POTD: Music Lesson

Music Lesson
Bozeman, Montana
2019

…to my listening ears
all nature sings
and round me rings
the music of the spheres.

–Maltbie E. Babcock

The music of the spheres, more formally known as musica universalis (universal music) is a concept traceable to the ancient Greeks.  Pythagoras, in an extension of his finding of an inverse relationship between the pitch of a musical note and the length of the string that produced it, claimed that the sun, moon, and planets also emit unique harmonic sounds based on the speeds of their orbits. Further he claimed that while the sounds are not detectable to the human ear, they did somehow affect the quality of life on Earth. Some proponents of the theory  claimed we can’t hear the sounds because they’re there when we are born and thus indistinguishable from silence.

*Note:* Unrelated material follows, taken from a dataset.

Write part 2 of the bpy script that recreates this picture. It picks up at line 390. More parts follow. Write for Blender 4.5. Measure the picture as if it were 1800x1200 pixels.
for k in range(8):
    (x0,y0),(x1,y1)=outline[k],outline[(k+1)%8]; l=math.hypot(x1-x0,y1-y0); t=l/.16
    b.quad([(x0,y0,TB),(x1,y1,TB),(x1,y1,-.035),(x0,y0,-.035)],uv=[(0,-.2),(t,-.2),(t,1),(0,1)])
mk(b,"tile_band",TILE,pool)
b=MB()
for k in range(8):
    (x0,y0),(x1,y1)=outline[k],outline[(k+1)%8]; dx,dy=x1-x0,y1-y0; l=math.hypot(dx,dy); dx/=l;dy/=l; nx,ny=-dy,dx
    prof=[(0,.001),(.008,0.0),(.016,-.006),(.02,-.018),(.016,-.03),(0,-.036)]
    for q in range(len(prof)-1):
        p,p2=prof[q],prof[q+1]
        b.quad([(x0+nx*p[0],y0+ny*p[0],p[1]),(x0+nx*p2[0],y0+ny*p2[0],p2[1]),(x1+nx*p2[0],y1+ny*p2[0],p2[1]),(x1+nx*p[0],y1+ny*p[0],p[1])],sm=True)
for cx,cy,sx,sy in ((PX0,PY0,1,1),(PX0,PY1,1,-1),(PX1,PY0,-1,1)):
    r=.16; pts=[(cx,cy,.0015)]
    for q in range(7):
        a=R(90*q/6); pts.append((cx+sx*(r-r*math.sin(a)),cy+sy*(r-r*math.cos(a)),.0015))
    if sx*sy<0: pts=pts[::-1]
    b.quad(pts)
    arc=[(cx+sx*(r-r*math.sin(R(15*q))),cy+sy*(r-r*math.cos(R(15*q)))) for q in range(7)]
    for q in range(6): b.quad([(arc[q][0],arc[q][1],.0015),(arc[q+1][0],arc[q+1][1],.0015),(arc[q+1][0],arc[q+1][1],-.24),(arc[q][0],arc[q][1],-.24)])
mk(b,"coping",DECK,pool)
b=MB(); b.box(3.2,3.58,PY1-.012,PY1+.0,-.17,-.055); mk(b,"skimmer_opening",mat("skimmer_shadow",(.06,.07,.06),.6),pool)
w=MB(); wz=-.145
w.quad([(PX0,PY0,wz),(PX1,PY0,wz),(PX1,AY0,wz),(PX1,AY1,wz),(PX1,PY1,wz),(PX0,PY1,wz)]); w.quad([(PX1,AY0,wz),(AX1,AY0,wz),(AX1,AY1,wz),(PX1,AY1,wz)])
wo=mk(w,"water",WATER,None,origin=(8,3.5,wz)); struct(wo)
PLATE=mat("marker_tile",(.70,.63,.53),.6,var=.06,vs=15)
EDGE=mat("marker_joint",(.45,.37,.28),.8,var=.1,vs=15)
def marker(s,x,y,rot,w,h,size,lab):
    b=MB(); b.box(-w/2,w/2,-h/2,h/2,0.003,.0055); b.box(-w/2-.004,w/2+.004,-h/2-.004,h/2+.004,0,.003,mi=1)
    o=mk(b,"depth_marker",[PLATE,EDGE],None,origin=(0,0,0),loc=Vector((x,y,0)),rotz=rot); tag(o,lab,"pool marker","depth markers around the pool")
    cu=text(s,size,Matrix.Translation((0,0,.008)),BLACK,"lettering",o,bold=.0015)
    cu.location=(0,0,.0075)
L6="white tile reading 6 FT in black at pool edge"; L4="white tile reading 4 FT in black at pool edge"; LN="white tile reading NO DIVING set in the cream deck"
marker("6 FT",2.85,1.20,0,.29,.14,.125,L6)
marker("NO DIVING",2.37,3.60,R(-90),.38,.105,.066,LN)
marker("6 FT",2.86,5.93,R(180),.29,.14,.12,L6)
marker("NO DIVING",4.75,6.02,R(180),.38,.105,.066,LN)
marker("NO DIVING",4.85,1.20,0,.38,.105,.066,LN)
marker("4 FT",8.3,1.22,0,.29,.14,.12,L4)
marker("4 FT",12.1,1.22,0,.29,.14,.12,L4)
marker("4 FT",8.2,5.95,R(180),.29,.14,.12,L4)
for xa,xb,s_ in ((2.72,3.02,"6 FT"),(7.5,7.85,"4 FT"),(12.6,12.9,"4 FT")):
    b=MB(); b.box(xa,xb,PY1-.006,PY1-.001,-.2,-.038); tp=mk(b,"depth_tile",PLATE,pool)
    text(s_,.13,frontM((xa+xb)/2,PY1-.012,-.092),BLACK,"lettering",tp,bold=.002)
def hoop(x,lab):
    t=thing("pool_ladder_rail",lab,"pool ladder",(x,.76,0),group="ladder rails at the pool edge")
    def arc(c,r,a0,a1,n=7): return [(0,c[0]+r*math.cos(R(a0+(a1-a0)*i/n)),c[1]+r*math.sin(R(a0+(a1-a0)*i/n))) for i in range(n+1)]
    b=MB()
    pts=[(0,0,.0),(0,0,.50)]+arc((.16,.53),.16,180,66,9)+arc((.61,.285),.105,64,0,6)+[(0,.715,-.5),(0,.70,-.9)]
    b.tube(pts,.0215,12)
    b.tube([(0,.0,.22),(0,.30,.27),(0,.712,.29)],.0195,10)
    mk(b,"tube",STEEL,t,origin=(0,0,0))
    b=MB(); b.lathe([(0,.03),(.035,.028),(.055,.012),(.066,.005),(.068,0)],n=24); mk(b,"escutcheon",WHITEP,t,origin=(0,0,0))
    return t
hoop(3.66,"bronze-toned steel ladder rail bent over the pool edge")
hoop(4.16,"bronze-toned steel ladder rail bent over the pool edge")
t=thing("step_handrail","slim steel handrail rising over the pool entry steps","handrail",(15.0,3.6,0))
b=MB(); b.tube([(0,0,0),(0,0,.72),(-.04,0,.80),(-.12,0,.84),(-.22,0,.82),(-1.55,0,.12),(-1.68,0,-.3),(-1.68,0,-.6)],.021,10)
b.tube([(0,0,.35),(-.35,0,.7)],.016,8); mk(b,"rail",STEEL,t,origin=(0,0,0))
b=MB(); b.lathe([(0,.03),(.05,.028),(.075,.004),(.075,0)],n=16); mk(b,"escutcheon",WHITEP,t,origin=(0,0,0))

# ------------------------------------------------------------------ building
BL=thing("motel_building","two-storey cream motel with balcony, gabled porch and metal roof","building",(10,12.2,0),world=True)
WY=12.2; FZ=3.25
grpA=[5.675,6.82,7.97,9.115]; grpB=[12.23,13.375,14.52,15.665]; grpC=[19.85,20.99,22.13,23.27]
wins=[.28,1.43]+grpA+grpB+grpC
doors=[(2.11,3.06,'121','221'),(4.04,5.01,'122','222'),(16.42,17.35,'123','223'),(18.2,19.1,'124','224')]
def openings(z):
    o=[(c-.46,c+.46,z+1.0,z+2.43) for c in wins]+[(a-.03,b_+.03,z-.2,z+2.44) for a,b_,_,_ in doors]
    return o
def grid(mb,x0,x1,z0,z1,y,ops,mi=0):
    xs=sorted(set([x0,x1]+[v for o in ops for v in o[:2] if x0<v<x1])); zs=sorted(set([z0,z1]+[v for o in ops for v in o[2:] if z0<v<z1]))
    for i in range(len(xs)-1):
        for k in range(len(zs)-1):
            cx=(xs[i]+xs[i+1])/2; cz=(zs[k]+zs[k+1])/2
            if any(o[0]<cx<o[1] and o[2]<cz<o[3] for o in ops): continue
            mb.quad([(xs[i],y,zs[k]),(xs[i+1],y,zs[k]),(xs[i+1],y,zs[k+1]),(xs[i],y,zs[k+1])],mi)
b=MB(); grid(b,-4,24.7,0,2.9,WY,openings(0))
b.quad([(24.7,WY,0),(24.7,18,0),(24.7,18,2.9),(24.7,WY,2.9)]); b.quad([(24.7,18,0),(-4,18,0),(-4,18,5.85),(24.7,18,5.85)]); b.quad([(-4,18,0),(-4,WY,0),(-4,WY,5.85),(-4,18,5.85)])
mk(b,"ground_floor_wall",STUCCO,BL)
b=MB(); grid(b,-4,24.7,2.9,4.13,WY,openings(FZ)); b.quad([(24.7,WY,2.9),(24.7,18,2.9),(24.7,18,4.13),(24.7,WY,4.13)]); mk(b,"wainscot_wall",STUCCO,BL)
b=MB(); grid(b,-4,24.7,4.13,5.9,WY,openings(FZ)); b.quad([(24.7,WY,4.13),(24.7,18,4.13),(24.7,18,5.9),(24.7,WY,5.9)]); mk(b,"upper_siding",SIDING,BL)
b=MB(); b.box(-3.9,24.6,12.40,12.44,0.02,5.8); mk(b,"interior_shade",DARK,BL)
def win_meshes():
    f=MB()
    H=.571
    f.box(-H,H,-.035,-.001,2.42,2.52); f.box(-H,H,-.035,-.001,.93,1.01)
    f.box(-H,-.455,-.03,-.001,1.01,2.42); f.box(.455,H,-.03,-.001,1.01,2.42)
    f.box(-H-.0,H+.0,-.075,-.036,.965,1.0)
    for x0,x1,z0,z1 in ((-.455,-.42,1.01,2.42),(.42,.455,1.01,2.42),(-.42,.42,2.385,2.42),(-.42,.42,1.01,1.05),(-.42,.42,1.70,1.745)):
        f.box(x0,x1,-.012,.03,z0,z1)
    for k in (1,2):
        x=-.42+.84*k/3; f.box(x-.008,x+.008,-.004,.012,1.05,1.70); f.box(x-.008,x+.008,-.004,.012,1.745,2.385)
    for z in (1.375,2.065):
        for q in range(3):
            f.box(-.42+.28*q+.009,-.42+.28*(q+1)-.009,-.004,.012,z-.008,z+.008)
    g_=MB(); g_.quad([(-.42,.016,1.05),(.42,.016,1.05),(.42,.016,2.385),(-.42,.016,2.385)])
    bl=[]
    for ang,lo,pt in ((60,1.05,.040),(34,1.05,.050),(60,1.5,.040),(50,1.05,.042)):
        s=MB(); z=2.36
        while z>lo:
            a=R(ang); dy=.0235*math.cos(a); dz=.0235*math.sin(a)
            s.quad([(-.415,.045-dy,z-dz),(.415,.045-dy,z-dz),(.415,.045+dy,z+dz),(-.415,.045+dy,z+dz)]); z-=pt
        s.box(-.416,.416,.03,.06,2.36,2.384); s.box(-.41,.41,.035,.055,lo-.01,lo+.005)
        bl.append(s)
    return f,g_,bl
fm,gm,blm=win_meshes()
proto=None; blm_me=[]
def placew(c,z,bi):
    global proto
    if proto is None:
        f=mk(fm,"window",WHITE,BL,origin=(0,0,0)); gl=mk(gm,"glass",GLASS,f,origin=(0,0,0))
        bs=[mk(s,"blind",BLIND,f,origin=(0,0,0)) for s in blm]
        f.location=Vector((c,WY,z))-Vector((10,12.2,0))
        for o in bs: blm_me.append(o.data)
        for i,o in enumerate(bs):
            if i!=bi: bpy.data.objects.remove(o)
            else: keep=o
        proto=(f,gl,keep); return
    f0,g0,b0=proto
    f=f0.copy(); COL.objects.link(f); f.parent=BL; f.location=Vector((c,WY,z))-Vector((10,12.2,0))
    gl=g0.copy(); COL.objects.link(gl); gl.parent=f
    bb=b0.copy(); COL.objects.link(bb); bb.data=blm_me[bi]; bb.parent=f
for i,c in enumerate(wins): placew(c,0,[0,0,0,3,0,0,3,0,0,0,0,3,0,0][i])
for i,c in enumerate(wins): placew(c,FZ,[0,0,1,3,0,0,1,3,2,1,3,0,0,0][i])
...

Aristotle later discounted the notion in explaining his own model of the universe yet the ideas persisted. Much later the noted astronomer Johannes Kepler expressed belief in the concept and folded it into his own theory of the connection between music and astronomy. He claimed that while inaudible to the ear the planetary music produced a “very agreeable feeling of bliss.” (Some of us must not be listening carefully enough!)

The concept is still popular today, although mostly in music rather than science–and now of course in this new composite photo I created.